A study in 2010 by Forrester revealed that the average American spends about 13 hours a week on the Internet. And the more time you surf, the more passwords you type in, and the more you open yourself up to hackers.

But it may not take as much technical know-how as you think to increase your online security.

Dr. William Harrison, director of The Center for High Assurance Computing at the University of Missouri, says that many hackers use brute force or guessing methods to crack accounts. The problem is, people often make that process too easy for them.

"So there is going to be a certain percentage of the population that is going to use that kind of inadvisable password like their birthdays or their kids names or things like that that are easily guessed," said Harrison.

Using "dictionary words", normal English words, to create a password is one of the easiest methods to crack.

For most people, the dilemma is finding a password that they can remember rather than one a hacker can't.

Some simple suggestions for memorable but more secure passwords are to replace letters in a word with similar numbers or altering capital and lowercase letters.

Johann Luebbering, Columbia Computer Center manager, has his own favorite method.

"Pick a short phrase, which is actually more secure, but not usually recommended by folks. Even a nonsensical phrase is much easier for a human being to remember then a string of letters and numbers is."

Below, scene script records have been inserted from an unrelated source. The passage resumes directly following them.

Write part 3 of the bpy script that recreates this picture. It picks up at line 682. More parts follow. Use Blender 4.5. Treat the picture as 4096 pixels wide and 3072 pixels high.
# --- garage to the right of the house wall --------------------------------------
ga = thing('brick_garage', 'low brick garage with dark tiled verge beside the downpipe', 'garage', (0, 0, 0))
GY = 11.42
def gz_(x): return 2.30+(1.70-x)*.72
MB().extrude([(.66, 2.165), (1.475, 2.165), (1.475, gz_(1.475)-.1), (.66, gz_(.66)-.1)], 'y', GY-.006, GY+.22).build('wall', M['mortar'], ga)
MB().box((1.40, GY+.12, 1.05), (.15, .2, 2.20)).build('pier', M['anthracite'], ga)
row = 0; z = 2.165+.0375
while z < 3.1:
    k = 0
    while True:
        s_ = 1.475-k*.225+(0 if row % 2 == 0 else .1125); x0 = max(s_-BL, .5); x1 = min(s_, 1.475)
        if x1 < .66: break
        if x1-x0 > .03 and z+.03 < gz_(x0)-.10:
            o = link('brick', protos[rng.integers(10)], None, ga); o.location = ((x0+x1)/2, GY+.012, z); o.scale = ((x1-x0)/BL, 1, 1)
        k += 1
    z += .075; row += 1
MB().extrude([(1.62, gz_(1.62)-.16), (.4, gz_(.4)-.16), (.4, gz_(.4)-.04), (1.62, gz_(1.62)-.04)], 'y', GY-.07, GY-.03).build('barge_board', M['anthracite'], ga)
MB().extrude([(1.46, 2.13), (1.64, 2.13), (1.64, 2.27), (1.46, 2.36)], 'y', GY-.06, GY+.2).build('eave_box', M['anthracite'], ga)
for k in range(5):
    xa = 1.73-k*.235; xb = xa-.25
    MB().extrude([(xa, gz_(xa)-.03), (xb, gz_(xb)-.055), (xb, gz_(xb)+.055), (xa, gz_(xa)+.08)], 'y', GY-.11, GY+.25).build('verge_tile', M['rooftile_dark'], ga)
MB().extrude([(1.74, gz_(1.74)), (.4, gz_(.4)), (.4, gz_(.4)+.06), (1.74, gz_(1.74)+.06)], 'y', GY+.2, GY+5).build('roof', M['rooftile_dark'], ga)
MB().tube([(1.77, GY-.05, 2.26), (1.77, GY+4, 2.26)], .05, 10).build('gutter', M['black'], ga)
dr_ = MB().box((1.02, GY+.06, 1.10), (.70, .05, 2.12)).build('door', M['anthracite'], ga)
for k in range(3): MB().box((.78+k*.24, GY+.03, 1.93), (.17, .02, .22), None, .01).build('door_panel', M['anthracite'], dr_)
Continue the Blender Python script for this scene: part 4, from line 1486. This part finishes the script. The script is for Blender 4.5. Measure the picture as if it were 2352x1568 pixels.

But cyber security isn't just about passwords. You should update your software and operating systems regularly and be cautious when using public internet. Harrison suggests keeping confidential surfing, like your bank site, at home or on a secure network.

Though you don't want to use the same password for everything, a password you can't recall isn't much safer.

"People should change passwords as often as they can remember," said Luebbering. "If it's going to cause you to forget your passwords it's almost better not to do it."